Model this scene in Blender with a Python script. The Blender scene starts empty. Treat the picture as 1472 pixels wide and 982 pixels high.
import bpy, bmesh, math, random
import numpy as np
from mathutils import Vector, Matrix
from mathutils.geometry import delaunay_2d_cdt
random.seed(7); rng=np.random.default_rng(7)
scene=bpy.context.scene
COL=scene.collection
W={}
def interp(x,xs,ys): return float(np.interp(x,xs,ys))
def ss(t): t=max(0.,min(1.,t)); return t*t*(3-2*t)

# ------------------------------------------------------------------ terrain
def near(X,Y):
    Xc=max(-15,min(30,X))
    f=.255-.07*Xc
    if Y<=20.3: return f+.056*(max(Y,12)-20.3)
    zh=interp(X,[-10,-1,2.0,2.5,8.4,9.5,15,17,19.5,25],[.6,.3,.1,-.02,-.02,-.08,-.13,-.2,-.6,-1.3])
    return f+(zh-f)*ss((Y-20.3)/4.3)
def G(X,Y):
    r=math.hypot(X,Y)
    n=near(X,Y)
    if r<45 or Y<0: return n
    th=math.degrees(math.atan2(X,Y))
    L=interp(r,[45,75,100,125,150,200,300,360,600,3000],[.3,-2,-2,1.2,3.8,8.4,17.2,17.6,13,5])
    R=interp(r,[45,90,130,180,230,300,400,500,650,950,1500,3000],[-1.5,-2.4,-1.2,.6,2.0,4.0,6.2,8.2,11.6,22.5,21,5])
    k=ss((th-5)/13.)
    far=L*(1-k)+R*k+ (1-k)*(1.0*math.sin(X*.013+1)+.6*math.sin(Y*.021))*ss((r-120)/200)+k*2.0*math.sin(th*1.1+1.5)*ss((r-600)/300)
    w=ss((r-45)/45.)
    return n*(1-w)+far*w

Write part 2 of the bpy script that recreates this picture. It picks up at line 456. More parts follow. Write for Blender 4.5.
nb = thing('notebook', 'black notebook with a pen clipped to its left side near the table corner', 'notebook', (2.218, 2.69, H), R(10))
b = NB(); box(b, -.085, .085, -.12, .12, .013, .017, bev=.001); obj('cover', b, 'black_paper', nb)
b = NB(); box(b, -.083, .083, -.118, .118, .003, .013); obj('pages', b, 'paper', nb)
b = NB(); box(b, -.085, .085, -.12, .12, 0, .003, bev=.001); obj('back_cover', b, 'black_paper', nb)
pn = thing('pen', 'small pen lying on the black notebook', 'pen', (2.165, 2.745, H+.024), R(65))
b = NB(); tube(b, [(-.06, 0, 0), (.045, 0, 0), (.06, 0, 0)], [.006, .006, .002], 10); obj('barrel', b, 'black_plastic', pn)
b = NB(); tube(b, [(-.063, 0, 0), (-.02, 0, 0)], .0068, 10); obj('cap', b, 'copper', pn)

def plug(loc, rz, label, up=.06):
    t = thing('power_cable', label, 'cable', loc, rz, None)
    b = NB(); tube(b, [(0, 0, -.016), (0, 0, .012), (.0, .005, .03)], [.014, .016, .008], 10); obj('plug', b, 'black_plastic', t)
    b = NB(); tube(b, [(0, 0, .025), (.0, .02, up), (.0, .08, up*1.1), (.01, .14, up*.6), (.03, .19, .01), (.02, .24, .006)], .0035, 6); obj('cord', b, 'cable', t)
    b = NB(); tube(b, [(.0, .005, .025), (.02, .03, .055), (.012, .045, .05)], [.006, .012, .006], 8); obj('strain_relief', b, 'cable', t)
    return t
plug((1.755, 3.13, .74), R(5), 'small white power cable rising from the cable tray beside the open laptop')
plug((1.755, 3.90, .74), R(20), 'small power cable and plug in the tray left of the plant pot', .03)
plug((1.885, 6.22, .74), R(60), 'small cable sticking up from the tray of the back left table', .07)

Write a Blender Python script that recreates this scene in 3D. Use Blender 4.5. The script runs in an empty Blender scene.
---+---
=== Task to complete ===
Faithfully reproduce all of the records, character for character.

=== Task output ===
Model this scene in Blender with a Python script. The Blender scene starts empty. Treat the picture as 1472 pixels wide and 982 pixels high.
import bpy, bmesh, math, random
import numpy as np
from mathutils import Vector, Matrix
from mathutils.geometry import delaunay_2d_cdt
random.seed(7); rng=np.random.default_rng(7)
scene=bpy.context.scene
COL=scene.collection
W={}
def interp(x,xs,ys): return float(np.interp(x,xs,ys))
def ss(t): t=max(0.,min(1.,t)); return t*t*(3-2*t)

# ------------------------------------------------------------------ terrain
def near(X,Y):
    Xc=max(-15,min(30,X))
    f=.255-.07*Xc
    if Y<=20.3: return f+.056*(max(Y,12)-20.3)
    zh=interp(X,[-10,-1,2.0,2.5,8.4,9.5,15,17,19.5,25],[.6,.3,.1,-.02,-.02,-.08,-.13,-.2,-.6,-1.3])
    return f+(zh-f)*ss((Y-20.3)/4.3)
def G(X,Y):
    r=math.hypot(X,Y)
    n=near(X,Y)
    if r<45 or Y<0: return n
    th=math.degrees(math.atan2(X,Y))
    L=interp(r,[45,75,100,125,150,200,300,360,600,3000],[.3,-2,-2,1.2,3.8,8.4,17.2,17.6,13,5])
    R=interp(r,[45,90,130,180,230,300,400,500,650,950,1500,3000],[-1.5,-2.4,-1.2,.6,2.0,4.0,6.2,8.2,11.6,22.5,21,5])
    k=ss((th-5)/13.)
    far=L*(1-k)+R*k+ (1-k)*(1.0*math.sin(X*.013+1)+.6*math.sin(Y*.021))*ss((r-120)/200)+k*2.0*math.sin(th*1.1+1.5)*ss((r-600)/300)
    w=ss((r-45)/45.)
    return n*(1-w)+far*w

Write part 2 of the bpy script that recreates this picture. It picks up at line 456. More parts follow. Write for Blender 4.5.
nb = thing('notebook', 'black notebook with a pen clipped to its left side near the table corner', 'notebook', (2.218, 2.69, H), R(10))
b = NB(); box(b, -.085, .085, -.12, .12, .013, .017, bev=.001); obj('cover', b, 'black_paper', nb)
b = NB(); box(b, -.083, .083, -.118, .118, .003, .013); obj('pages', b, 'paper', nb)
b = NB(); box(b, -.085, .085, -.12, .12, 0, .003, bev=.001); obj('back_cover', b, 'black_paper', nb)
pn = thing('pen', 'small pen lying on the black notebook', 'pen', (2.165, 2.745, H+.024), R(65))
b = NB(); tube(b, [(-.06, 0, 0), (.045, 0, 0), (.06, 0, 0)], [.006, .006, .002], 10); obj('barrel', b, 'black_plastic', pn)
b = NB(); tube(b, [(-.063, 0, 0), (-.02, 0, 0)], .0068, 10); obj('cap', b, 'copper', pn)

def plug(loc, rz, label, up=.06):
    t = thing('power_cable', label, 'cable', loc, rz, None)
    b = NB(); tube(b, [(0, 0, -.016), (0, 0, .012), (.0, .005, .03)], [.014, .016, .008], 10); obj('plug', b, 'black_plastic', t)
    b = NB(); tube(b, [(0, 0, .025), (.0, .02, up), (.0, .08, up*1.1), (.01, .14, up*.6), (.03, .19, .01), (.02, .24, .006)], .0035, 6); obj('cord', b, 'cable', t)
    b = NB(); tube(b, [(.0, .005, .025), (.02, .03, .055), (.012, .045, .05)], [.006, .012, .006], 8); obj('strain_relief', b, 'cable', t)
    return t
plug((1.755, 3.13, .74), R(5), 'small white power cable rising from the cable tray beside the open laptop')
plug((1.755, 3.90, .74), R(20), 'small power cable and plug in the tray left of the plant pot', .03)
plug((1.885, 6.22, .74), R(60), 'small cable sticking up from the tray of the back left table', .07)

Write a Blender Python script that recreates this scene in 3D. Use Blender 4.5. The script runs in an empty Blender scene.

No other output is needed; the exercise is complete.